Is a Linux Cluster possible with Blender?

Hello!

I’m trying to build a Cluster with 2 PC’s(an i7 & i5 Core) so that Blender is showing me 12 Cores for rendering.

I have done a working LTSP Thin Client Project with Ubuntu Linux and i was surprised how fast the client machine was.
Thin Clients run over PXE boot and they use the CPU Power of the Server Machine over the LAN. (Yes, CPU speed over your LAN!)

After the Thin Client Project i thought it would be nice if i could make a Cluster for Blender. I’ve tried so many hours to get the Cluster working with Blender but i was not able to do so.
I know there is a Netrender Plugin for Blender and some other tools like Lokirender.

I’ve tried Openlava 3.2.0 with Ubuntu which gives me an Error with x11 forwarding on the Command Line when i try to start Blender.
http://www.openlava.org/

And then i tried Ubuntu with MOSIX 4.4.0 which also gives me an exception Error with Blender.
http://www.mosix.cs.huji.ac.il/index.html

On both (MOSIX & Openlava) i can run some Command Line applications and with MOSIX i could launch XTERM, a x11 GUI Terminal. (but what should i do with a 12 Core GUI Terminal? :slight_smile: )

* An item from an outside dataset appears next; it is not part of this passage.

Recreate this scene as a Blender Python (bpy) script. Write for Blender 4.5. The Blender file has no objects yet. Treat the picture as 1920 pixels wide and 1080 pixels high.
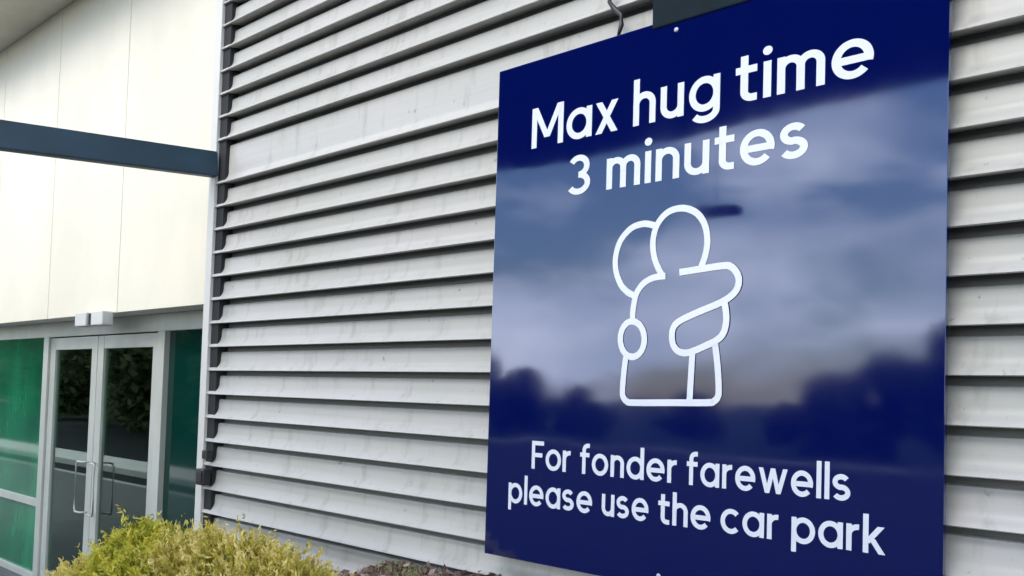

There is also a Programm VCL which makes a GPU Cluster. Works with OCLHashcat, a GPU cracking utility also used with the Command Line. I could not try VCL because i have only 1 GPU.
http://www.mosix.cs.huji.ac.il/txt_vcl.html
https://hashcat.net/wiki/doku.php?id=vcl_cluster_howto

And then there is RocksClusters which i will try soon.
http://www.rocksclusters.org/wordpress/

Is it somehow possible to make a working Cluster and run Blender with all Cores on it? And if so how does Blender behave?
I would make a Tutorial if i get the Cluster working.

I don’t know about clustering or Thin_client, but did you try start Blender without any UI-stuff:
./blender --background

It should not need windowing to work.

Yes, Openlava Cluster works with ./blender -b but i really want to use all Cores in the Blender GUI because i want to have a faster Preview render of my work. Typing each time ./blender -b and which frame i want to render and then opening the rendered Image takes too long.

I found LuxRender which seems to Render 1 image at a time with all Cores (Client+Server) enabled. There is also LuxMerger which merges images rendered on different Computers. I have to setup my 2 PC’s and test LuxRender whether it is a time saver.

Cycles also has this client/server feature but is unfinished.

I have been playing with it a little and what is implemented works pretty well. I could start blender on a dual core laptop and use 12 threads of my desktop both for rendering and 3D view. The biggest limitation is that, as stated in the comments in device_network.cpp, it only works with one server. If that issue could be fixed, network rendering would be possible.